• [GIVEN PROBLEM]: Go through the material below and report how many lines contain "that". Give only the number.

• [DATASET CONTENT]:

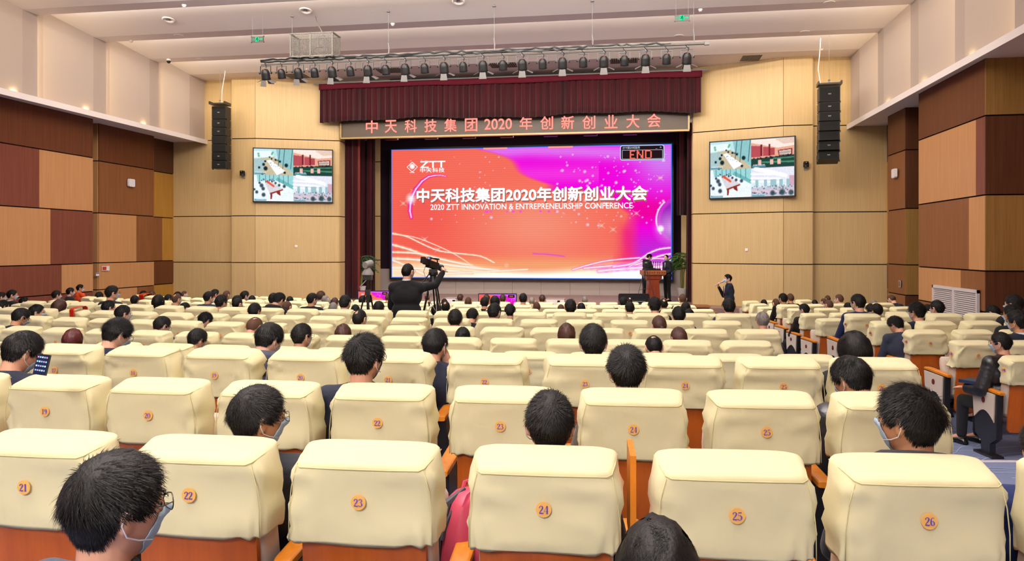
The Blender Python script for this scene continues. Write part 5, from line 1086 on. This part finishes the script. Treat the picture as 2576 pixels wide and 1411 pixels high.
    body=remesh(mb,.0075,'person',[M_skin]); top=float(max((hc+Hm@v).z for v in HEADV))+.012
    hood=MB(); hood.tube([nb+Vector((math.sin(a)*.105,.0-math.cos(a)*.085+.0,-.0+.02*math.cos(a)+.0)) for a in np.linspace(-2.3,2.3,15)],[.02,.034,.042,.048,.05,.052,.054,.055,.054,.052,.05,.048,.042,.034,.02],12); hood.ball(nb+Vector((0,-.085,-.05)),(.12,.06,.085),14,8)
    return dict(body=body,jacket=remesh(jk,.013,'jacket',[JM['N']],8),trousers=remesh(tr,.016,'trousers',[M_trs],3),shoes=sho.mesh('shoes',[M_shoe],True,True),collar=col_.mesh('shirt_collar',[M_shirt]),hood=hood.mesh('hood',[JM['N']],True,True),
        H=Matrix.Translation(hc)@Hm.to_4x4(),top=top,hy=hc.y,hx=hc.x,hz=hc.z,vest=None)
PROTO={}
SPECP={'u0':dict(yaw=0,pitch=3,arms='rest'),'u-25':dict(yaw=-25,pitch=3),'u-50':dict(yaw=-50,pitch=2),'u25':dict(yaw=25,pitch=3),'u50':dict(yaw=50,pitch=0),'d0':dict(lean=14,yaw=0,pitch=38,arms='phone'),'d-30':dict(lean=12,yaw=-30,pitch=32,arms='phone'),'d30':dict(lean=14,yaw=30,pitch=34,arms='phone'),
 'chin':dict(lean=12,yaw=-25,pitch=16,arms='chin'),'puff':dict(lean=4,yaw=28,pitch=4,puff=True,arms='rest',build=1.06),'puffd':dict(lean=12,yaw=25,pitch=30,puff=True,build=1.06),
 'cam':dict(yaw=-22,pitch=0,arms='camera',stand=True,build=1.08),'read':dict(lean=6,yaw=-20,pitch=30,arms='read',stand=True),'front':dict(yaw=18,pitch=14,arms='front',stand=True),'mic':dict(yaw=0,pitch=0,arms='mic',stand=True)}
def proto(k):
    if k not in PROTO: PROTO[k]=person_proto(**SPECP[k])
    return PROTO[k]
def setm(o,m): 
    o.material_slots[0].link='OBJECT'; o.material_slots[0].material=m
SKINS=[M_skin,mat('lighter_skin','#e3b095',.5,.35),mat('tan_skin','#c08a66',.5,.35)]
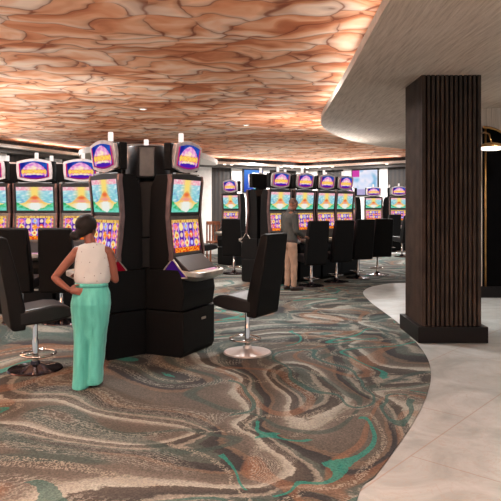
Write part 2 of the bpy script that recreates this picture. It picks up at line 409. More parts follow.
# ------------------------------------------------------------------ slot machine
W = .70
def hw_screen(w, u0, z0, u1, z1, off=.006):
    def pl(a, b):
        return ((a-.5)*w, -(u0+(u1-u0)*b+off), z0+(z1-z0)*b)
    return pl
def make_machine():
    t = thing('slot_machine', '', 'slot machine')
    bm = bmesh.new()
    prism_u(bm, [(0, .0), (0, .495), (.49, .495), (.49, .06), (.46, .0)], -W/2, W/2)
    o = obj('lower_cabinet', bm, M['black'], t, bevel=.008)
    bm = bmesh.new(); box(bm, .04, .13, -.5, -.488, .36, .385)
    obj('latch', bm, M['silver'], o)
    bm = bmesh.new()
    prism_u(bm, [(0, .505), (0, .95), (.42, .95), (.47, .86), (.50, .70), (.47, .505)], -W/2, W/2)
    obj('upper_cabinet', bm, M['black'], t, bevel=.008)
    # monitor tower, concave front
    bm = bmesh.new()
    prism_u(bm, [(.03, .95), (.03, 1.45), (.05, 1.86), (.12, 2.0), (.30, 2.0), (.315, 1.93), (.285, 1.54), (.33, 1.10), (.42, .95)], -W/2+.03, W/2-.03)
    obj('tower', bm, M['body'], t, bevel=.006)
    # angled console between deck and reel screen
    bm = bmesh.new()
    prism_u(bm, [(.33, 1.09), (.355, 1.09), (.53, .945), (.53, .92), (.33, .92)], -.30, .30)
    obj('console', bm, M['bezel'], t, bevel=.006)
    # upper bezel with arched top
    bm = bmesh.new()
    def bez(z0, z1, u0, u1, w, th, arch):
        n = 14
        pts = [(-w/2, 0), (w/2, 0)] + [(w/2-w*k/n, 1+arch*math.sin(PI*k/n)) for k in range(n+1)]
        front = [bm.verts.new((x, -(u0+(u1-u0)*b+th), z0+(z1-z0)*b)) for x, b in pts]
        back = [bm.verts.new((x, -(u0+(u1-u0)*b-.03), z0+(z1-z0)*b)) for x, b in pts]
        bm.faces.new(front); bm.faces.new(back[::-1]); m = len(pts)
        for k in range(m): bm.faces.new((front[k], front[(k+1) % m], back[(k+1) % m], back[k]))
    bez(1.545, 1.985, .29, .335, .66, .0, .07)
    o = obj('upper_bezel', bm, M['bezel'], t, bevel=.005)
    s = picture('upper_screen', pic_upper, 60, 44, hw_screen(.585, .2935, 1.58, .3305, 1.945), t)
    bm = bmesh.new(); bez(1.095, 1.54, .335, .29, .66, .0, 0)
    obj('reel_bezel', bm, M['bezel_light'], t, bevel=.005)
    picture('reel_screen', pic_reel, 75, 48, hw_screen(.585, .331, 1.13, .2935, 1.495), t)
    # button deck
    bm = bmesh.new()
    n = 12; w = .66
    outline = [(-w/2, .36), (w/2, .36)]
    for k in range(n+1):
        a = PI*k/n; ca, sa = math.cos(a), math.sin(a)
        outline.append((w/2*(abs(ca)**.45)*(1 if ca > 0 else -1), .50+.18*(abs(sa)**.6)))
    zt = lambda u: .955-(u-.36)*.10
    top = [bm.verts.new((x, -u, zt(u))) for x, u in outline]
    mid = [bm.verts.new((x*1.0, -u, zt(u)-.05)) for x, u in outline]
    bot = [bm.verts.new((x*.86, -(.36+(u-.36)*.72), zt(u)-.10)) for x, u in outline]
    m = len(outline)
    bm.faces.new(top); bm.faces.new(bot[::-1])
    for A, B in ((top, mid), (mid, bot)):
        for k in range(m): bm.faces.new((A[k], A[(k+1) % m], B[(k+1) % m], B[k]))
    d = obj('button_deck', bm, M['silver'], t, bevel=.006)
    def deckpic(u, v): return mixc(mixc((250, 200, 120), (214, 120, 220), u), (255, 236, 220), .4+nz(u*9, v*3, 1))
    picture('deck_glow_panel', deckpic, 16, 6, lambda a, b: ((a-.5)*.46, -(.55+.06*b), zt(.55+.06*b)+.004), d)  # added emissive panel, glows in the pink and yellow the deck reflects
    bm = bmesh.new(); lathe(bm, [(.032, 0), (.032, .018), (.026, .024), (0, .024)], 20, (.22, -.60, zt(.60)))
    obj('spin_button', bm, M['chrome'], d, smooth='auto')
    # bronze side strips that flow down the tower and flare into a loop with a lit panel
    for sx in (-1, 1):
        x = sx*(W/2-.012)
        bm = bmesh.new()
        path = [(.335, 2.0), (.345, 1.93), (.325, 1.75), (.312, 1.54), (.335, 1.3), (.36, 1.12), (.355, 1.05)]
        pr = path + [(u-.055, z) for u, z in path[::-1]]
        prism_u(bm, pr, x-.016, x+.016)
        obj('side_strip', bm, M['bronze'], t, bevel=.006)
        tri = [(.345, 1.075), (.25, .965), (.205, .90), (.215, .865), (.27, .85), (.53, .875), (.44, .965)]
        bm = bmesh.new(); tube(bm, [(x, -u, z) for u, z in tri], .011, 8, True)
        lo = obj('light_loop', bm, M['silver'], t, smooth=True)
        bm = bmesh.new(); prism_u(bm, tri, x-.004, x+.008)
        obj('lit_panel', bm, M['red'], lo)
    # topper
    bm = bmesh.new(); box(bm, -.12, .12, -.28, -.18, 1.99, 2.06); obj('neck', bm, M['body'], t)
    bm = bmesh.new(); box(bm, -.30, .30, -.295, -.20, 2.05, 2.35); obj('topper_housing', bm, M['black'], t, bevel=.012)
    bm = bmesh.new()
    def barrel(w, h, n=16, bow=.045, side=.012):
        pts = []
        for k in range(n+1):
            a = k/n; pts.append((-w/2+w*a, h/2-bow+bow*math.sin(PI*a)))
        for k in range(1, 6): pts.append((w/2+side*math.sin(PI*k/6), (h/2-bow)*(1-2*k/6)))
        for k in range(n+1):
            a = k/n; pts.append((w/2-w*a, -h/2+bow-bow*math.sin(PI*a)))
        for k in range(1, 6): pts.append((-w/2-side*math.sin(PI*k/6), -(h/2-bow)*(1-2*k/6)))
        return pts
    zc = 2.205; tilt = .06
    def pt(x, z, u): return (x, -(u+tilt*z/.18*.5), zc+z)
    f = [bm.verts.new(pt(x, z, .345)) for x, z in barrel(.535, .35)]
    g = [bm.verts.new(pt(x*1.02, z*1.02, .335)) for x, z in barrel(.535, .35)]
    h = [bm.verts.new(pt(x*.97, z*.95, .285)) for x, z in barrel(.535, .35)]
    bm.faces.new(f); bm.faces.new(h[::-1]); m = len(f)
    for A, B in ((f, g), (g, h)):
        for k in range(m): bm.faces.new((A[k], A[(k+1) % m], B[(k+1) % m], B[k]))
    s = obj('sign_frame', bm, M['sign_frame'], t, smooth='auto')
    def signpl(a, b):
        w, bow = .47, .035; h = .275
        x = (a-.5)*w; hh = h/2-bow+bow*math.sin(PI*a)
        return pt(x, (b*2-1)*hh, .352)
    picture('sign_screen', pic_sign, 60, 34, signpl, s)
    bm = bmesh.new(); box(bm, -.26, .26, -.335, -.30, 2.005, 2.018); obj('visor', bm, M['chrome'], t)
    # service candle
    bm = bmesh.new(); lathe(bm, [(.038, 2.355), (.038, 2.38), (.03, 2.38)], 20, (0, -.245, 0)); cb = obj('candle_base', bm, M['chrome'], t, smooth='auto')
    bm = bmesh.new(); lathe(bm, [(.03, 2.38), (.03, 2.475), (.026, 2.485), (0, 2.487)], 20, (0, -.245, 0)); obj('candle_lamp', bm, M['white_glass'], cb, smooth='auto')
    return t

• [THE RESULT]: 2